Given a NxN matrix of numbers {-1, 0, 1} we want to check if it's possible to reach a state where each row contains at least one one only by changing the sign of columns (1 = -1, -1 = 1).
Is this a NP-complete problem?
I can easily show it's a NP problem by using a verifier that takes a number between 0 and 2^N where the i'th bit of the number represent whether or not we changed the sign of the i'th column.
But I don't know how to prove it's a NP-hard problem. I tried to use a reduction to 3-SAT but I didn't thought of any way to do it.
It is indeed possible to reduce 3-SAT to this problem.
For each variable $x_i$, add two columns (name them $a_i$ and $b_i$) and two rows to the matrix, with one of this rows having two $1$ in this columns, the other having two $-1$, and all other elements of this row be $0$. We will need to invert exactly one of this columns (if we invert none, the second added row will have no ones, and if we invert both, the first will have no ones). Inverting $a_i$ will correspond to taking $x_i = 0$, and inverting $b_i$ will correspond to taking $x_i = 1$.
Now, add a row for each clause. If the clause includes $x_i$, place $-1$ in column $b_i$ in the corresponding row; if the clause includes $\neg x_i$, place $-1$ in column $a_i$. So each new row will have three $-1$.
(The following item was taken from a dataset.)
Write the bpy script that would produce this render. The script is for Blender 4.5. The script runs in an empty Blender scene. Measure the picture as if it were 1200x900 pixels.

Now, if we have some interpretation $x_i = y_i$ that satisfies all clauses, invert $a_i$ if $y_i = 0$ and $b_i$ if $y_i = 1$ - each row will have at least one $1$ with such inversion. The other way, each inversion with at least one $1$ in each row inverts exactly one of $a_i$ and $b_i$ - if it inverts $a_i$, take $x_i = 0$, otherwise take $x_i = 1$.